Various contributors weigh in on what they see as the consequences of mass immigration–Canada’s annual immigration rate is the highest in the world–and offer prescriptions for change.

Bissett calls for a temporary moratorium on new immigrants until the backlog has been eliminated.

He points out 80% of our immigrants are not in the skilled worker category but, rather, enter or are allowed to stay for humanitarian reasons or because they’ve been granted refugee status.

Canada needs to update its point system for selecting skilled workers so it better reflects the needs of the labour force, he adds.

In his essay, U. S. academic Vernon Briggs questions the quality of university education in certain immigrant-source countries. Very few Third World nations have elite universities, he writes, noting that only one institution from outside the industrialized world, the State University of Moscow, is on the list of the top 100 universities.

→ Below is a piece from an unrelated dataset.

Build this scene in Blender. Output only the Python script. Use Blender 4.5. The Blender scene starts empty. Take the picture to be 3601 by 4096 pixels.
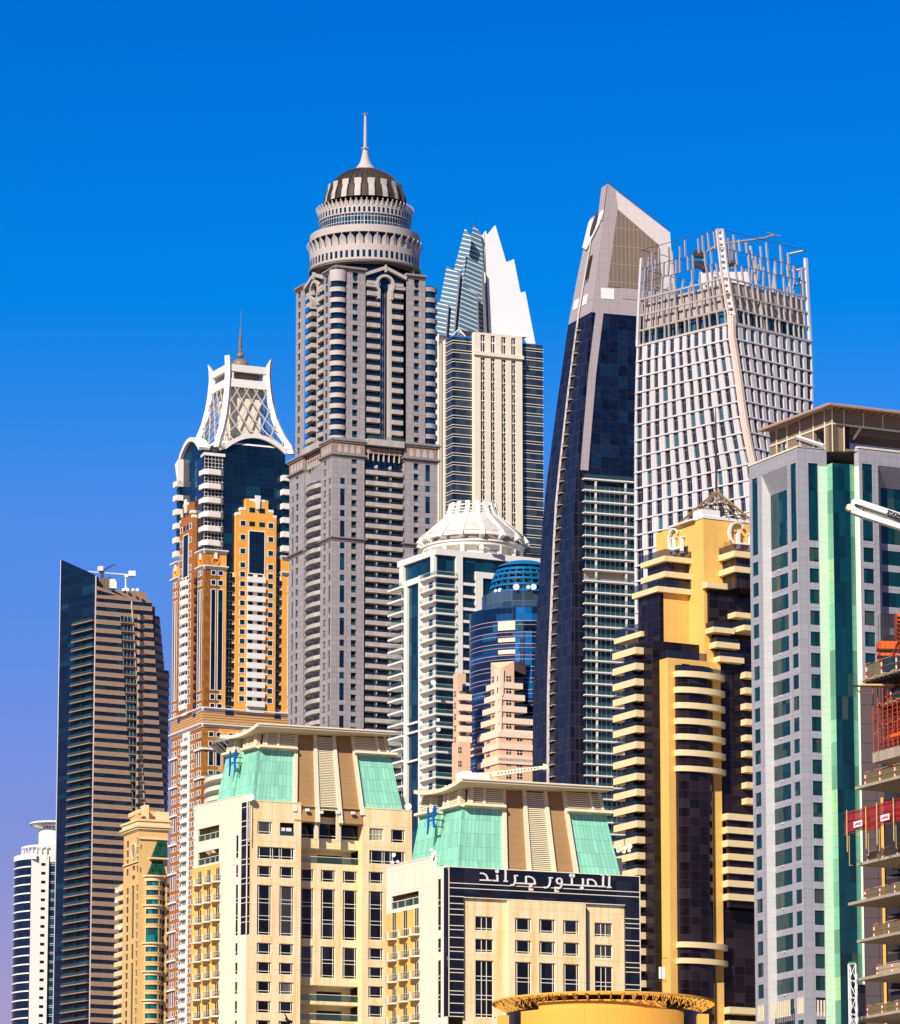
import bpy, math, random
from mathutils import Vector
random.seed(11)
R_ = math.radians
sc = bpy.context.scene
# ------------------------------------------------------------------ camera
F, CX, CY, TAN = 20000.0, 1800.5, 2048.0, 0.206      # focal length and centre in photo pixels, tangent of the pitch
TH = math.atan(TAN)
CAM = Vector((0, 0, 10))
cam = bpy.data.cameras.new("camera")
cam.sensor_fit = 'HORIZONTAL'; cam.sensor_width = 36
cam.lens = 36 * F / 3601
cam.clip_start = 1; cam.clip_end = 60000
camo = bpy.data.objects.new("camera", cam); sc.collection.objects.link(camo)
camo.location = CAM; camo.rotation_euler = (math.pi / 2 + TH, 0, 0)
sc.camera = camo
# ------------------------------------------------------------------ sky, sun, exposure
SUN_EL, SUN_AZ = R_(36), R_(-27)                         # elevation; azimuth from straight behind the camera, + to the right
w = bpy.data.worlds.new("World"); sc.world = w; w.use_nodes = True
wn, wl = w.node_tree.nodes, w.node_tree.links
bg = wn['Background']; bg.inputs[1].default_value = SKY_STRENGTH = 0.12
sky = wn.new('ShaderNodeTexSky'); sky.sky_type = 'NISHITA'; sky.sun_disc = False
sky.sun_elevation = SUN_EL; sky.sun_rotation = math.pi - SUN_AZ
sky.altitude = 0; sky.air_density = 1.6; sky.dust_density = 0.4; sky.ozone_density = 4.0
tc = wn.new('ShaderNodeTexCoord'); sx = wn.new('ShaderNodeSeparateXYZ'); rp = wn.new('ShaderNodeValToRGB')
mu = wn.new('ShaderNodeMix'); mu.data_type = 'RGBA'; mu.blend_type = 'MULTIPLY'; mu.inputs[0].default_value = 1
wl.new(tc.outputs['Generated'], sx.inputs[0]); wl.new(sx.outputs[2], rp.inputs[0])
wl.new(sky.outputs[0], mu.inputs[6]); wl.new(rp.outputs[0], mu.inputs[7]); wl.new(mu.outputs[2], bg.inputs[0])
SKYRAMP = [(0, (.62,.42,.60)), (.06, (.58,.36,.62)), (.103, (.50,.335,.66)), (.141, (.327,.326,.753)), (.182, (.189,.345,.856)), (.202, (.148,.354,.9)), (.222, (.055,.36,.911)), (.242, (.002,.35,.912)), (.3, (.001,.285,.85)), (.42, (.03,.12,.4)), (1, (.05,.09,.2))]
el = rp.color_ramp.elements
while len(el) < len(SKYRAMP): el.new(0.5)
for e, (p, c) in zip(el, SKYRAMP): e.position = p; e.color = (*c, 1)
sl = bpy.data.lights.new("sun", 'SUN'); sl.energy = 5.0; sl.angle = R_(0.5); sl.color = (1.0, 0.93, 0.82)
so = bpy.data.objects.new("sun", sl); sc.collection.objects.link(so)
sd = Vector((math.sin(SUN_AZ) * math.cos(SUN_EL), -math.cos(SUN_AZ) * math.cos(SUN_EL), math.sin(SUN_EL)))
so.rotation_euler = sd.to_track_quat('Z', 'Y').to_euler(); so.location = (0, -50, 300)
vs = sc.view_settings; vs.view_transform = 'Standard'; vs.look = 'None'; vs.exposure = 0.25; vs.gamma = 1; vs.use_curve_mapping = False
# ------------------------------------------------------------------ photo measurement helpers
K = dict(C1=(0,2100,2.044), C2=(0,3000,1.865), C3=(600,1200,2.555), C4=(600,1900,2.271), C5=(1100,400,2.271), C6=(1100,1200,2.554),
 C7=(1100,1900,1.947), C8=(1680,850,2.405), D1=(1680,1600,2.555), D2=(1550,1950,2.725), D3=(1550,2600,2.765), D4=(2100,700,2.555),
 D5=(2100,1400,2.044), D6=(2100,2300,2.271), D7=(2500,880,2.246), D8=(2500,1400,2.246), E1=(2400,1900,2.555), E2=(2400,2600,2.555),
 E3=(2400,3300,2.568), E4=(2950,1550,2.404), E5=(2950,2300,2.27), E6=(2950,3100,2.052), E7=(750,2800,1.892), E8=(700,3400,1.997),
 G1=(1550,3000,1.797), G2=(1500,3400,2.936), G3=(1900,3450,1.797), G4=(3350,2400,2.554), G5=(3350,3100,2.052), Q=(0,0,1))
def q(c, x, y):
    x0, y0, s = K[c]; return x0 + x / s, y0 + y / s
_fw = Vector((0, math.cos(TH), math.sin(TH))); _up = Vector((0, -math.sin(TH), math.cos(TH)))
def ray(px, py): return _fw + Vector((1, 0, 0)) * ((px - CX) / F) + _up * ((CY - py) / F)
def P(c, x, y, Y):                                      # the point at depth Y that a photo position shows
    d = ray(*q(c, x, y)); return CAM + d * (Y / d.y)
def Zat(c, x, y, Y): return P(c, x, y, Y).z
def vsub(a, b): return (a[0]-b[0], a[1]-b[1], a[2]-b[2])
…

“The only way to ensure that the immigrants chosen will do better is to be more selective,” Briggs writes. “If Canadian universities chose foreign students the way (Citizenship and Immigration Canada) selected immigrants, half their classes would flunk out.”

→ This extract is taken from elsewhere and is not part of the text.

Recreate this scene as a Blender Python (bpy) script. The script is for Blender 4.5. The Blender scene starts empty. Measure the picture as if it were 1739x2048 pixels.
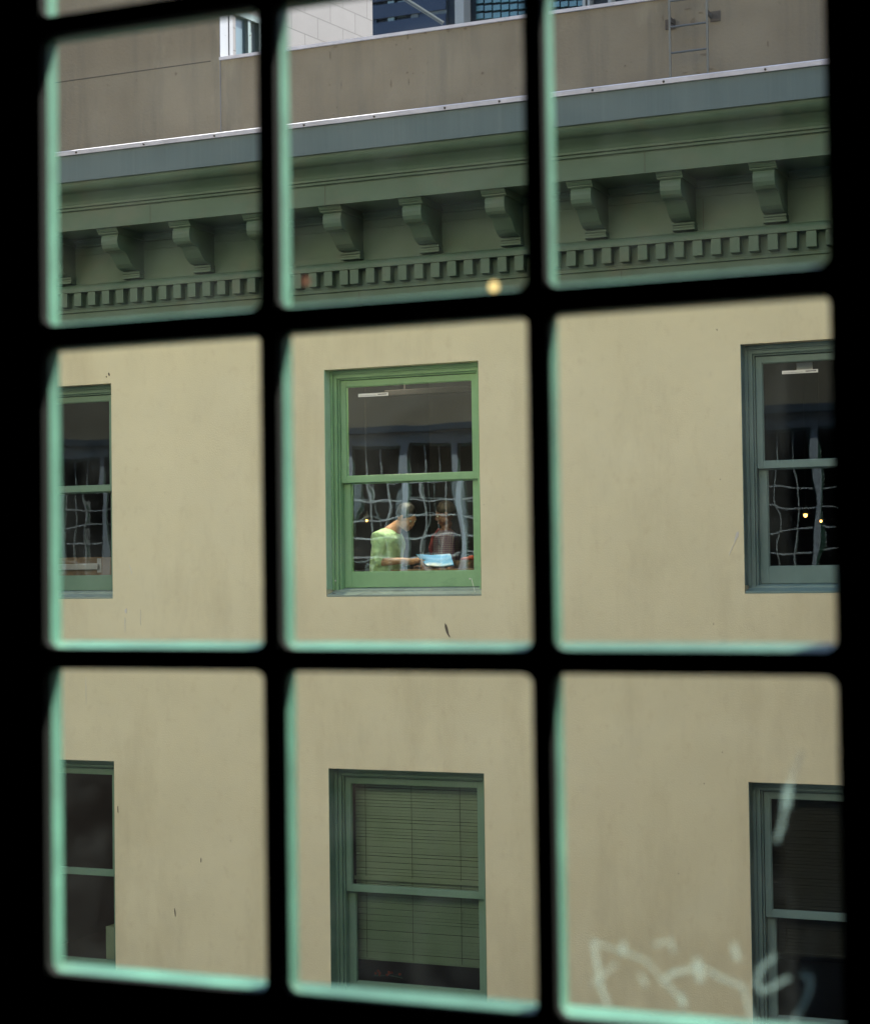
import bpy, bmesh, math, random
from mathutils import Vector, Matrix, Euler
random.seed(7)
S = bpy.context.scene
C = S.collection
rad = math.radians

# ---------------------------------------------------------------- camera
YAW, PITCH, ROLL, FPX = rad(23.6447), rad(1.8220), rad(-0.76696), 3776.4
D = 15.5                                   # facade plane, metres in front of the camera
cy, sy, cp, sp = math.cos(YAW), math.sin(YAW), math.cos(PITCH), math.sin(PITCH)
f_ = Vector((-sy*cp, cy*cp, sp)); r0 = Vector((cy, sy, 0)); u0 = r0.cross(f_)
r_ = math.cos(ROLL)*r0 + math.sin(ROLL)*u0
u_ = -math.sin(ROLL)*r0 + math.cos(ROLL)*u0
cd = bpy.data.cameras.new('camera'); cam = bpy.data.objects.new('camera', cd); C.objects.link(cam)
cam.matrix_world = Matrix(((r_.x, u_.x, -f_.x, 0), (r_.y, u_.y, -f_.y, 0), (r_.z, u_.z, -f_.z, 0), (0, 0, 0, 1)))
cd.sensor_fit = 'HORIZONTAL'; cd.sensor_width = 36; cd.lens = FPX/1739*36
cd.clip_start = 0.05; cd.clip_end = 3000
cd.dof.use_dof = True; cd.dof.focus_distance = 16.8; cd.dof.aperture_fstop = 6.6
S.camera = cam
S.render.resolution_x, S.render.resolution_y = 869, 1024

def W(px, py, Y=D):                        # photograph pixel -> world point on the plane y = Y
    d = r_*((px-869.5)/FPX) - u_*((py-1024)/FPX) + f_
    return d*(Y/d.y)
def WP(px, py, p, n):                      # photograph pixel -> world point on any plane
    d = r_*((px-869.5)/FPX) - u_*((py-1024)/FPX) + f_
    return d*(p.dot(n)/d.dot(n))
def Z1(zx, zy, Y):                         # coordinates of my enlargement of the reading man's window
    return W(640+zx*0.19551, 940+zy*0.19551, Y)

# ---------------------------------------------------------------- light
SUN_EL, SUN_AZ = rad(52), rad(52)          # azimuth measured from +Y towards +X
wd = bpy.data.worlds.new('World'); S.world = wd; wd.use_nodes = True
nt = wd.node_tree; sk = nt.nodes.new('ShaderNodeTexSky'); sk.sky_type = 'NISHITA'; sk.sun_disc = False
sk.sun_elevation = SUN_EL; sk.sun_rotation = SUN_AZ
bg = nt.nodes['Background']; nt.links.new(sk.outputs[0], bg.inputs[0]); bg.inputs[1].default_value = 0.10
sl = bpy.data.lights.new('sun', 'SUN'); sl.energy = 3.6; sl.angle = rad(0.6); sl.color = (1, .95, .87)
so = bpy.data.objects.new('sun', sl); C.objects.link(so)
sd = Vector((math.sin(SUN_AZ)*math.cos(SUN_EL), math.cos(SUN_AZ)*math.cos(SUN_EL), math.sin(SUN_EL)))
so.rotation_euler = sd.to_track_quat('Z', 'Y').to_euler(); so.location = (8, 8, 30)
S.view_settings.view_transform = 'Standard'; S.view_settings.look = 'None'
S.view_settings.exposure = 2.72; S.view_settings.gamma = 1
S.render.engine = 'CYCLES'
S.cycles.max_bounces = 10; S.cycles.diffuse_bounces = 5; S.cycles.transparent_max_bounces = 16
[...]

Herb Grubel, Fraser Institute senior fellow and co-editor of the book, examines the feasibility of financing social programs like pensions, welfare and health care and concludes that in order to meet such objectives immigration would have to skyrocket to 165 million by 2050. That year alone, we would have to take in seven million immigrants, he says.

That, he adds, creates the “impossibly large” problem of finding jobs for all those people.

The book also contends that high rates of immigration threaten to undermine our national identity and social fabric.

Canada has become nothing more than a “global suburb” for immigrants with Canadian passports living abroad, argues Stephen Gallagher, of the Canadian International Council, a foreign policy think-tank.

And Salim Mansur, who also writes a weekly column for Sun Media, warns that Canada’s secular, liberal-democratic character and security are endangered by unrestrained immigration.

“Religious or cultural wars are won and lost on the grounds of how confidently and tenaciously antagonists hold to their respective . . . values,” Mansur writes.

Critics will no doubt view this book as an anti-immigrant diatribe. On the contrary, it’s a plea for a smart, retooled immigration policy and a slap in the face to those who would stifle discussion on such a crucial issue.